Thursday, December 31, 2009

2010: MY YEAR OF LIVING DANGEROUSLY -- AGAIN?

I'm so not feeling New Year's Eve this year. As excited as I am to turn the page to 2010, I'm harboring a fantasy of ringing it in solo, sitting on the sofa, watching TV, surfing the internet and listening to the fireworks that will paint the sky sometime around midnight.

It would be the first New Year's Eve I've stayed in since 1999 turned into 2000, and I escaped all of Manhattan's Y2K threats by spending the night in the wilds of Brooklyn, far from the maddening crowd in Times Square, in the safety of the apartment of Amir, a guy I had just started dating. This year, as we once again enter a new decade, with no Y2K threat, no Amir (or a reasonable Argentine facsimile) and no must-attend party invitations, my coast is clear to make my fantasy come true.

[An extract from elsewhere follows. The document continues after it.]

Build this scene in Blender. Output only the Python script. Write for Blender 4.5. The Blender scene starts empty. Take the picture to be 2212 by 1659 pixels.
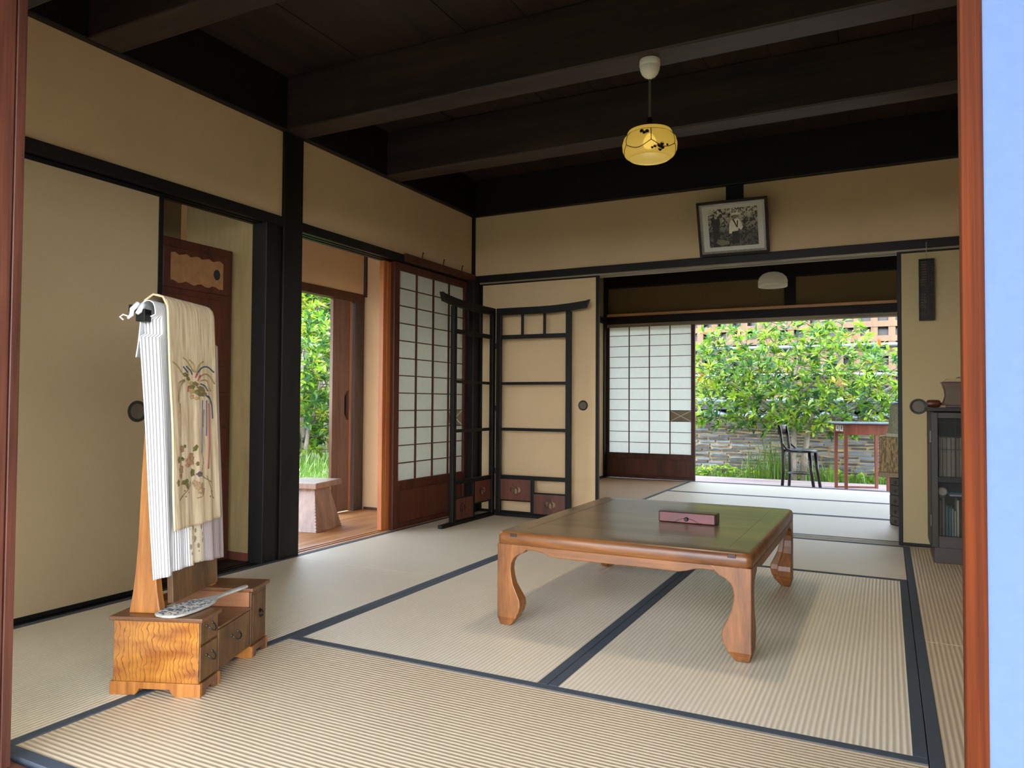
import bpy, bmesh, math, random
from mathutils import Vector, Matrix
C = bpy.context.scene.collection
S = bpy.context.scene
pi = math.pi
# ------------------------------------------------------------------ camera
FPX = 1592.43
yaw, pit, rol = -0.4702, 0.0263, 0.0061
fw = Vector((math.sin(yaw)*math.cos(pit), math.cos(yaw)*math.cos(pit), math.sin(pit)))
r0 = Vector((math.cos(yaw), -math.sin(yaw), 0)); u0 = r0.cross(fw)
rt = r0*math.cos(rol)+u0*math.sin(rol); up = -r0*math.sin(rol)+u0*math.cos(rol)
cd = bpy.data.cameras.new('camera'); cam = bpy.data.objects.new('camera', cd); C.objects.link(cam)
cd.sensor_fit = 'HORIZONTAL'; cd.sensor_width = 36; cd.lens = FPX/2212*36; cd.clip_start = 0.02; cd.clip_end = 300
M = Matrix.Identity(4)
for i in range(3):
    M[i][0] = rt[i]; M[i][1] = up[i]; M[i][2] = -fw[i]
M[0][3], M[1][3], M[2][3] = 2.7846, -4.8215, 0.8083
cam.matrix_world = M
S.camera = cam
# ------------------------------------------------------------------ world, sun, exposure
S.view_settings.view_transform = 'Standard'
S.view_settings.look = 'None'
S.view_settings.gamma = 1
S.view_settings.use_curve_mapping = False
S.view_settings.exposure = 2.5
W = bpy.data.worlds.new('overcast_sky'); S.world = W; W.use_nodes = True
nt = W.node_tree; nt.nodes.clear()
wo = nt.nodes.new('ShaderNodeOutputWorld'); bg = nt.nodes.new('ShaderNodeBackground')
tc = nt.nodes.new('ShaderNodeTexCoord'); sx = nt.nodes.new('ShaderNodeSeparateXYZ'); cr = nt.nodes.new('ShaderNodeValToRGB')
nt.links.new(tc.outputs['Generated'], sx.inputs[0]); nt.links.new(sx.outputs['Z'], cr.inputs[0])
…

I'm not even making any New Year's resolutions this year. Not that they usually work for me anyway. The only one I can ever remember keeping -- or even remember at all -- was the one I made as 1990 turned into 1991. I vowed never again to eat red meat, and I didn't, until several months ago when I finally gave in to Argentina's culinary obsession. So, in a way, it would be almost poetic for me to skip the resolutions in the year in which I broke the one I actually managed to honor long term.

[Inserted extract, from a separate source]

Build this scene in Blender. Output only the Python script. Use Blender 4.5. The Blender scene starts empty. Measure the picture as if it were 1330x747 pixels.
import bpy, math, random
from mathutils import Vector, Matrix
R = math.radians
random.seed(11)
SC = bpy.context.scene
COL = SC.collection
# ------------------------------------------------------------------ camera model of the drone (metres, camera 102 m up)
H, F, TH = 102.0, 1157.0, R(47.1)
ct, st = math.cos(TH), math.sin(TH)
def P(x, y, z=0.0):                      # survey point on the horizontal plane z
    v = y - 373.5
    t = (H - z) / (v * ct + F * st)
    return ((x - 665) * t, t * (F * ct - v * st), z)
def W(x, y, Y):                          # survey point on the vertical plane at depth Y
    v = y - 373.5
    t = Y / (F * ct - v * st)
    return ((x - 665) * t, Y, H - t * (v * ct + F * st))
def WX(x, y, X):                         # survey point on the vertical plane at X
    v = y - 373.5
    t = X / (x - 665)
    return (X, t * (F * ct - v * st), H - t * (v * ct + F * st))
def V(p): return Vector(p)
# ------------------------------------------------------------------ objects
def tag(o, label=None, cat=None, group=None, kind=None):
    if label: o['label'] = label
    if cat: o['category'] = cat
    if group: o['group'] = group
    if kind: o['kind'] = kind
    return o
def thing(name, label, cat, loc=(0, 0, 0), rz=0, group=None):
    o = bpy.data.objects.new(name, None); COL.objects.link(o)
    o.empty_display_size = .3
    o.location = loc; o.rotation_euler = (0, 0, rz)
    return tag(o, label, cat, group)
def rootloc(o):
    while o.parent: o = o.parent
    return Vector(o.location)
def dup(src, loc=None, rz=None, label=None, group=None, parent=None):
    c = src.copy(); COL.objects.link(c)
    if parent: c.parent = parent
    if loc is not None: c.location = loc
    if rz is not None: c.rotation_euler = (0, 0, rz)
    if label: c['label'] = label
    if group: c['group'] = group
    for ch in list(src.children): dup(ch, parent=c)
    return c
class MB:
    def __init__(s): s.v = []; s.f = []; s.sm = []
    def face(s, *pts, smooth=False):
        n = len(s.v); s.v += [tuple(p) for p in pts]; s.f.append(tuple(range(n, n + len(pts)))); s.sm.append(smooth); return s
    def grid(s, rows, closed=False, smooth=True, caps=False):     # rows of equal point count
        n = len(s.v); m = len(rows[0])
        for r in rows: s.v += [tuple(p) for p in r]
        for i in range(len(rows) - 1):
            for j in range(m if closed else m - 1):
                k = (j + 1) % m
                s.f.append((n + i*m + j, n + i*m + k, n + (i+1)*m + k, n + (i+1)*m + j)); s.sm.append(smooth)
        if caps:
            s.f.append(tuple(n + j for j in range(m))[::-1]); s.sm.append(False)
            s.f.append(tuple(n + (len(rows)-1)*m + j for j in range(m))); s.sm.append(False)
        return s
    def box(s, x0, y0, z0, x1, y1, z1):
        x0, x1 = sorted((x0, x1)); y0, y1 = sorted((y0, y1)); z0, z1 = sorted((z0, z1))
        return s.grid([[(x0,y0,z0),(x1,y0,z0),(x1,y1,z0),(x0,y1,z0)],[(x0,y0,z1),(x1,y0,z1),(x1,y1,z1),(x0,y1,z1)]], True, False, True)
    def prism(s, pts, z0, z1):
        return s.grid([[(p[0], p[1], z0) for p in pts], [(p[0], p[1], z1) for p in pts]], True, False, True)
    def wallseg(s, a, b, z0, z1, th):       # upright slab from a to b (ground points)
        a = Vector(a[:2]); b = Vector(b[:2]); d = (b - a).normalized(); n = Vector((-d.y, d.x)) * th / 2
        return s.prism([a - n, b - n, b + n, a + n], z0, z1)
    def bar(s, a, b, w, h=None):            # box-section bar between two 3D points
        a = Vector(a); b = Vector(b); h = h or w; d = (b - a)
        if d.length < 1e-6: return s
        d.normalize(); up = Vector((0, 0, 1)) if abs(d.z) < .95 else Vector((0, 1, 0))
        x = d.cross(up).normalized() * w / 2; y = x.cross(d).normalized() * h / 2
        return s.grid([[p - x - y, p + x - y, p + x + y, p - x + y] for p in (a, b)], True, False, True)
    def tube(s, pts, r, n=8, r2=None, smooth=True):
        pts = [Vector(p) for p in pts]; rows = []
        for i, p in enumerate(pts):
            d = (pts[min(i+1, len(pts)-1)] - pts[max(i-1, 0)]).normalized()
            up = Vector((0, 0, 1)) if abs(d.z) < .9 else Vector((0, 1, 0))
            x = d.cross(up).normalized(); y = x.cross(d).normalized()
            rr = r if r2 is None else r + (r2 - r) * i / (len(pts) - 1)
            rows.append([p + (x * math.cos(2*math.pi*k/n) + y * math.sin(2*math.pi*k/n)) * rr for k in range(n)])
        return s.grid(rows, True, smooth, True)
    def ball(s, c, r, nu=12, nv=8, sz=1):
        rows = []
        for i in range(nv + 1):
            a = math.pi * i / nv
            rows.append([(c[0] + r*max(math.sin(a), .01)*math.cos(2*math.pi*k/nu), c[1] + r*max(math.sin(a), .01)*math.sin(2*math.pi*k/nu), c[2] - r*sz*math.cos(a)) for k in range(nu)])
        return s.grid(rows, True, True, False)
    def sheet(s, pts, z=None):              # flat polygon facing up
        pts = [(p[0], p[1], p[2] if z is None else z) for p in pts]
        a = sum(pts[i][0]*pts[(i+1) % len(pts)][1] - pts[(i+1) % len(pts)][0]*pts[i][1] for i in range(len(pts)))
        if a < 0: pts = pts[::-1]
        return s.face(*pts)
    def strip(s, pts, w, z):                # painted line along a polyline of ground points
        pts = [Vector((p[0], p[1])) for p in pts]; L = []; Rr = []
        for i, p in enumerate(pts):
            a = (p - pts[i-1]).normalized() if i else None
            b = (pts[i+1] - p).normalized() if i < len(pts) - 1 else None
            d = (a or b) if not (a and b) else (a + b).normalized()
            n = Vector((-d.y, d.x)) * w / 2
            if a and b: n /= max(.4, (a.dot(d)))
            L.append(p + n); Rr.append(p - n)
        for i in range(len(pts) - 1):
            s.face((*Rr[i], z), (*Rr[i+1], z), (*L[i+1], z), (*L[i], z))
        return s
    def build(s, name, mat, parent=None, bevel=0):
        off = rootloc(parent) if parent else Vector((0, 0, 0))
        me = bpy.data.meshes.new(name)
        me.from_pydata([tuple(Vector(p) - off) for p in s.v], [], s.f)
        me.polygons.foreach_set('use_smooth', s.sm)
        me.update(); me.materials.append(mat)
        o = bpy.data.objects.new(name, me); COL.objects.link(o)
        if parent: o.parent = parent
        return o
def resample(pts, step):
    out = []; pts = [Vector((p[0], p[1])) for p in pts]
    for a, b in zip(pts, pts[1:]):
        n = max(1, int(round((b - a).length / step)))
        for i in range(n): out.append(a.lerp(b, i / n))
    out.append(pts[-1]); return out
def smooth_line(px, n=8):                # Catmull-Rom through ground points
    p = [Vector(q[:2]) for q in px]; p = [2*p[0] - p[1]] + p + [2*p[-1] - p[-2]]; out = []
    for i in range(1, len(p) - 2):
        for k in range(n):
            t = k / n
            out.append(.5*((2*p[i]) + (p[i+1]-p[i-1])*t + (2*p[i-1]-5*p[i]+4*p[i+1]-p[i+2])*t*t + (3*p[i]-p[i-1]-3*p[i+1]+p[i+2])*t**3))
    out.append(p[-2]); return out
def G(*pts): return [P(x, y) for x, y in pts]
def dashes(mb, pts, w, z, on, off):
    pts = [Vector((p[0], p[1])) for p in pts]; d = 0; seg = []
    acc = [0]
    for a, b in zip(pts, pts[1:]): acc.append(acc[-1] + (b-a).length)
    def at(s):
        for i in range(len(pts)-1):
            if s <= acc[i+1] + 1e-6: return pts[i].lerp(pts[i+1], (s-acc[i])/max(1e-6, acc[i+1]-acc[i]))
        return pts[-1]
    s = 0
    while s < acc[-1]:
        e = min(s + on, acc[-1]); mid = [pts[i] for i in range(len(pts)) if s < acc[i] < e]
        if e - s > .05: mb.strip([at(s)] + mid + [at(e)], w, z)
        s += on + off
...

Or perhaps it's perfect timing for a sequel. But even if I were in a resolution mood, what would I resolve not to do? I could vow to stop dating jerks, but I do that pretty much every Sunday afternoon, and by hump day, there's another one creeping into my romantic vicinity. I could stop drinking, but that would be so cliché. I could stop eating meat again, but I haven't yet begun to take full advantage of my resurgent carnivorism. Or I could continue my recent promise to throw away at least one thing every day, but would that even count?

So what's it going to be?

I got it. In 2010, my resolution is to stop making resolutions. No more limitations. This year, I get to do what I want to do, which is pretty much what I did last year, but since it's a resolution, by keeping it, I won't have anything to be guilty of.

Pass the whisky and the tall, dark and handsome stranger, please.